In this work, a study of the influence on ethanol oxidation of the addition of different amounts of antimony tin oxide (Sb2O5/SnO2  ATO) to the support of Pd nanoparticles was performed. The synthesis procedure used was the phase transfer method and the nanoparticles were supported on a C-oxide mixture. Materials were characterized by X-ray diffraction (XRD), transmission electron microscopy (TEM), X-ray absorption spectroscopy (XAS) and X-ray photoelectron spectroscopy (XPS). The Pd active areas were determined from the reduction charge of a PdO monolayer obtained from cyclic voltammetric curves.

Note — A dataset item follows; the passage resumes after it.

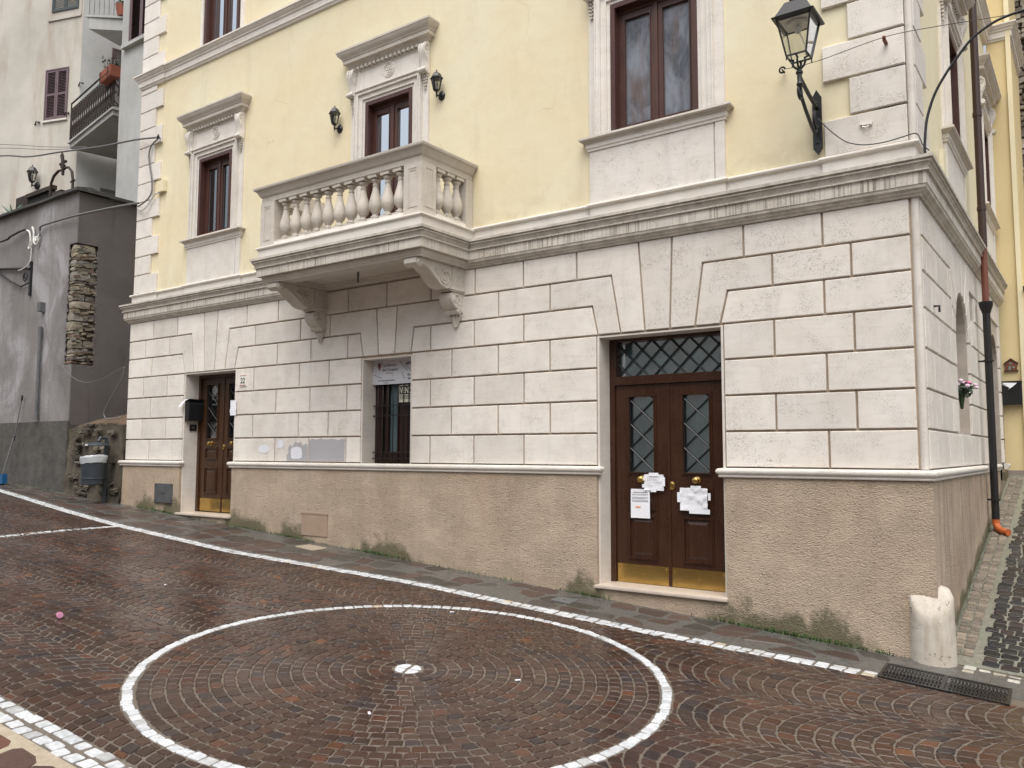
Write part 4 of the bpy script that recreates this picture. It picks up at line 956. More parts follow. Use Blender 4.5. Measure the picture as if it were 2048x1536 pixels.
fcol = lambda R: hue1(R, [(.075, .052, .045), (.082, .055, .045), (.062, .054, .048), (.068, .064, .055)], .75, 1.25)
flags(-20, 1.6, lambda x: line1(x)+.13, lambda x: -.06, .33, 3, .34, fcol, 'flagstone', 90, random.Random(5), .014, top=.0075)
fcol2 = lambda R: hue1(R, [(.12, .055, .038), (.085, .05, .04), (.07, .05, .042)], .8, 1.2)
flags(-9, 3, lambda x: -8.8, lambda x: -5.95, .46, 8, 0, fcol2, 'flagstone', 90, random.Random(6), .022, top=.008)
# pale slab and grey slab let into the flagstones
m = M(); stone_add(m, [(-8.02, -.52), (-7.62, -.53), (-7.62, -.24), (-8.0, -.26)], (.42, .36, .28), top=.016, gap=.004, cut=.05); m.build('pale_cover_slab', 'flag', PAV, recalc=False)
m = M(); stone_add(m, [(-3.68, -.56), (-3.44, -.54), (-3.46, -.31), (-3.70, -.33)], (.13, .135, .14), top=.016, gap=.004, cut=.05); m.ball((-3.57, -.44, H(-3.57, -.44)+.016), .016, 8, (1, 1, .2), col=(.05, .05, .05)); m.build('grey_cover_slab', 'flag', PAV, recalc=False)
# alley
AL = M(); AL.add([(x, y, H(x, y)+.005) for x, y in ((.12, .06), (4.5, .06), (4.5, 7.3), (.12, 7.3))], [(0, 1, 2, 3)]); AL = AL.build('alley_paving', 'mortar4', None, kind='structure')
ra = random.Random(21); y = .12; al = []
while y < 7.1:
    h_ = .10+ra.uniform(-.01, .01); x = .37+ra.uniform(0, .06)
    while x < 2.7:
        w_ = ra.uniform(.10, .15); v = ra.uniform(.6, 1.4)
        c = tuple(q*v for q in ra.choice([(.025, .027, .03), (.03, .03, .03), (.035, .028, .028)]))
        al.append(([(x, y), (x+w_, y), (x+w_, y+h_), (x, y+h_)], c)); x += w_+.008
    y += h_+.012
mass = M(); order = sorted(range(len(al)), key=lambda i: -px_area(al[i][0])); big = {i for i in order[:160] if px_area(al[i][0]) > 30}
Ha = lambda x, y: H(x, y)+.005
for i, (po, c) in enumerate(al):
    if i in big: m = M(); stone_add(m, po, c, top=.010, gap=.006, cut=.14, jit=.010, bev=.006, R=ra, zf=Ha, tilt=.03); m.build('basalt_cobble', 'basalt', AL, recalc=False)
    else: stone_add(mass, po, c, top=.010, gap=.006, cut=.14, jit=.010, bev=.006, R=ra, zf=Ha, tilt=.03)
mass.build('smaller_basalt_cobbles', 'basalt', AL, recalc=False, kind='stuff')
y = .25; ga = []
while y < 7.0:
    for x0_, x1_ in ((.15, .24), (.245, .335)): ga.append(([(x0_, y), (x1_, y), (x1_, y+.075), (x0_, y+.075)], hue1(ra, [(.27, .225, .175), (.21, .18, .145)], .7, 1.15)))
    y += .082
mass = M()
for i, (po, c) in enumerate(ga):
    if px_area(po) > 55: m = M(); stone_add(m, po, c, top=.012, gap=.005, R=ra, zf=Ha); m.build('gutter_stone', 'stone', AL, recalc=False)
    else: stone_add(mass, po, c, top=.012, gap=.005, R=ra, zf=Ha)
mass.build('smaller_gutter_stones', 'stone', AL, recalc=False, kind='stuff')

# drain grate
gr = empty('drain_grate', 'long black cast iron drain grate set in the paving in front of the stone bollard', 'drain grate', (0, 0, 0))
gT = lambda u, v, h: (-.27+.955*u+.02*v, -.345-.475*v-.03*u, H(-.27+.955*u, -.345-.475*v)+h)
m = M()
for (u0, u1, v0, v1) in ((0, 1, 0, .07), (0, 1, .93, 1), (0, .025, .07, .93), (.975, 1, .07, .93), (.485, .515, .07, .93)):
    m.add([gT(u, v, h) for u in (u0, u1) for v in (v0, v1) for h in (-.01, .014)], [(0, 1, 3, 2), (4, 6, 7, 5), (0, 4, 5, 1), (2, 3, 7, 6), (0, 2, 6, 4), (1, 5, 7, 3)])
m.build('frame', 'grate', gr)
m = M()
for i in range(34):
    for j in range(7):
        u = .03+i*.0284+(.006 if j % 2 else 0); v = .09+j*.123
        if .47 < u < .52: continue
        m.add([gT(uu, vv, h) for uu in (u, u+.014) for vv in (v, v+.095) for h in (.001, .013)], [(0, 1, 3, 2), (4, 6, 7, 5), (0, 4, 5, 1), (2, 3, 7, 6), (0, 2, 6, 4), (1, 5, 7, 3)])
m.build('studs', 'grate', gr, kind='stuff')
m = M(); m.add([gT(u, v, .002) for u, v in ((.02, .05), (.98, .05), (.98, .95), (.02, .95))], [(0, 1, 2, 3)]); m.build('base_plate', 'grate', gr)

# ------------------------------------------------------------------ buildings on the left
G1 = empty('grey_cement_building', 'low dark grey rendered building with exposed stones at its corner, left of the yellow palazzo', 'building')
GX, GZT = -15.63, 7.22
m = M()
m.holes(-30, GX, 2.475, GZT, [(-15.93, GX+1, 3.63, 6.15)], TF, 0, .02)
m.build('front_wall', 'grey', G1)
m = M(); m.holes(.0205, 1.32, 2.3, GZT, [(-1, .47, 3.63, 6.15)], lambda a, d, z: (GX-d, a, z), 0, .4); m.build('side_wall', 'grey_side', G1)
m = M(); m.holes(-30, GX+.03, -.2, 2.478, [], TF, -.035, -.001); m.holes(-.0005, .6, -.2, 2.40, [], lambda a, d, z: (GX+.03-d, a, z), 0, .3); m.build('base_render', 'grey_base', G1)
m = M(); m.box(-30, GX-.07, .07, .6, 3.4, 6.3); m.build('recess_backing', 'rubble', G1)
m = M(); rz = random.Random(4); rs = []
path = [(-30, -.10), (-24, -.11), (-20, -.09), (-18, -.12), (-17, -.09), (-16.2, -.12), (GX+.10, -.10), (GX+.11, .5), (GX+.09, 1.30)]
for (x, y) in path: rs.append([(x, y, GZT+.0), (x, y, GZT+.055+rz.uniform(-.008, .012)), (x-.3 if y > 0 else x, y+.3 if y < 0 else y, GZT+.12), (x-.5 if y > 0 else x-.0, .6 if y < 0 else y, GZT+.0)])
m.rings(rs, cap=True); m.build('roof_edge', 'roof', G1)
M().box(-30, GX+.02, .35, 1.30, GZT-.02, GZT+.05).build('roof_deck', 'roof', G1)
# exposed corner stones
def rough_box(x0, x1, y0, y1, z0, z1, col, R, jit=.02):
    m = M(); n = 4; vs = []; fs = []
    def P(i, j, k):
        return (x0+(x1-x0)*i/2, y0+(y1-y0)*j/2, z0+(z1-z0)*k/2)
    idx = {}
    for i in range(3):
        for j in range(3):
            for k in range(3):
                if 1 == i == j == k: continue
                p = Vector(P(i, j, k)); c = Vector(((x0+x1)/2, (y0+y1)/2, (z0+z1)/2)); e = (i != 1)+(j != 1)+(k != 1)
                p = c+(p-c)*(1-.05*(e-1)); p += Vector((R.uniform(-jit, jit), R.uniform(-jit, jit), R.uniform(-jit, jit)*.7)); idx[i, j, k] = len(vs); vs.append(p)
    for ax in range(3):
        for s_ in (0, 2):
            for a in (0, 1):
                for b in (0, 1):
                    q = []
                    for (da, db) in ((0, 0), (1, 0), (1, 1), (0, 1)):
                        t = [0, 0, 0]; t[ax] = s_; o = [u for u in range(3) if u != ax]; t[o[0]] = a+da; t[o[1]] = b+db; q.append(idx[tuple(t)])
                    fs.append(tuple(q))
    return m.add(vs, fs, col)
RS = random.Random(15); z = 3.64
SCOL = [(.35, .30, .215), (.37, .33, .26), (.27, .25, .215), (.31, .275, .21), (.20, .185, .165), (.24, .16, .125)]
while z < 6.08:
    h = RS.choice([.05, .07, .10, .15, .20]); h = min(h, 6.14-z)
    c = hue1(RS, SCOL[:4] if h > .12 else SCOL, .75, 1.15)
    w1 = RS.uniform(.22, .42) if h > .09 else RS.uniform(.12, .3)
    rough_box(-15.91, GX-RS.uniform(.0, .03), .0+RS.uniform(0, .03), w1, z, z+h-.012, tuple(c), RS, .012).build('corner_stone', 'stone', G1)
    y = w1+.01
    if y < .40: rough_box(-15.9, GX-RS.uniform(.02, .06), y, .465, z+.01, z+h-.02, tuple(v*.75 for v in c), RS, .01).build('corner_stone', 'stone', G1)
    z += h
m = M()
for i in range(130):
    z_ = RS.uniform(3.66, 6.1); y_ = RS.uniform(.02, .44); s_ = RS.uniform(.02, .05)
    a = Vector((GX-.035, y_, z_)); m.obox(a, (s_*.7, 0, .0), (0, s_*RS.uniform(.8, 1.6), s_*.2), (0, -.1*s_, s_*.5), col=hue1(RS, SCOL, .6, 1.1))
m.build('chinking_stones', 'stone', G1, kind='stuff')
for i in range(34):   # broken plaster lip round the exposed stones
    t = i/33; z = 3.62+2.54*t
    for k in range(2):
        w_, h_ = RS.uniform(.012, .045), RS.uniform(.05, .12)
        if k: rough_box(GX-.03, GX-.001, .47-w_, .475, z-h_/2, z+h_/2, None, RS, .007).build('plaster_lip', 'grey_side', G1)
        elif i % 2: rough_box(-15.935, -15.93+w_, .002, .02, z-h_/2, z+h_/2, None, RS, .005).build('plaster_lip', 'grey', G1)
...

The electrochemical characterization was performed by cyclic voltammetry in alkaline medium and the catalytic activity for the electrochemical oxidation of ethanol was evaluated by chronoamperometry in alkaline solution containing alcohol. Spectro-electrochemical measurements (FTIR) were also performed in order to determine the products and reaction intermediates for the oxidation of ethanol at different potentials. In general, it was observed that the phase transfer method is a good procedure for the synthesis of Pd nanoparticles, for which transmission electron microscopy images showed homogeneously distributed Pd particles having a narrow range of sizes. It was observed that ATO addition to the support promotes changes in the occupation of the Pd 4d band, without variations in the proportion of Pd0 and Pd oxides or shift in binding energy of XPS Pd 3d signals. Furthermore, results evidenced that the ethanol oxidation current density has a strong correlation with the electronic occupation of the Pd 4d band. The analysis of FTIR spectra showed that the addition of ATO to the support of Pd nanoparticles lead to the formation of CO32-/CO2 at lower potentials than on the Pd/C reference material. This study also showed a decrease of catalytic activity for ATO contents above 40% and for Pd particles supported directly on ATO. The results of the studies carried out for Pd/C-ATO catalysts were compared with data obtained for Pd nanoparticles supported on C-TiO2 mixtures. TiO2 addition showed similar effects to those of ATO on the electronic properties of Pd and on XPD Pd 3d spectra. The catalytic activity for ethanol oxidation of Pd/C-TiO2 materials showed trends similar to those observed for catalysts containing ATO, but no formation of CO2 was observed in the FTIR spectra. (AU)